Even on common x86 PCs the start differs deeply between "traditional BIOS" and UEFI mode (in this last case, the UEFI itself can load and start the kernel, without additional bootloaders being involved).
Coming down to the start of a modern Linux distribution on x86 in BIOS mode with GRUB2, the basic idea is to quickly get up and running a system which can deal with "normal" PC abstractions (disk partitions, files on filesystems, ...), keeping at minimum the code that has to deal with hardcoded disk offsets.

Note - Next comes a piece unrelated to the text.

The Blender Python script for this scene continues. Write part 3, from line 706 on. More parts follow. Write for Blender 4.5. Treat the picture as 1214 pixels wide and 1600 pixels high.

GRUB is not a monolithic program, but it's composed in stages. When booting, the BIOS loads and executes the code stored in the MBR, which is the first stage of GRUB. Since the amount of code that can be stored there is extremely limited (few hundred bytes), all this code does is to act as a trampoline for the next GRUB stage (somehow, it "boots GRUB");
the MBR code contains hard-coded the address of the first sector of the "core image"; this, in turn, contains the code to load the rest of the "core image" from disk (again, hard-coded as a list of disk sectors);
Once the core image is loaded, the ugly work is done, since the GRUB core image normally contains basic file system drivers, so it can load additional configuration and modules from regular files on the boot partition;
Now what happens depends on the configuration of the specific boot entry; for booting Linux, usually there are two files involved: the kernel image and the initrd:
initrd contains the "initial ramdrive", containing the barebones userland mounted as / in the early boot process (before the kernel has mounted the filesystems); it mostly contains device detection helpers, device drivers, filesystem drivers, ... to allow the kernel to be able to load on demand the code needed to mount the "real" root partition;
the kernel image is a (usually compressed) executable image in some format, which contains the actual kernel code; the bootloader extracts it in memory (following some rules), puts the kernel parameters and initrd memory position in some memory location and then jumps to the kernel entrypoint, whence the kernel takes over the boot process;
From there, the "real" Linux boot process starts, which normally involves loading device drivers, starting init, mounting disks and so on.
Again, this is all (x86, BIOS, Linux, GRUB2)-specific; points 1-2 are different on architectures without an MBR, and are are skipped completely if GRUB is loaded straight from UEFI; 1-3 are different/avoided if UEFI (or some other loader) is used to load directly the kernel image. The initrd thing may be not involved if the kernel image already bundles all that is needed to start (typical of embedded images); details of points 4-5 are different for different OSes (although the basic idea is usually similar). And, on embedded machines the kernel may be placed directly at a "magic" location that is automatically mapped in memory and run at start.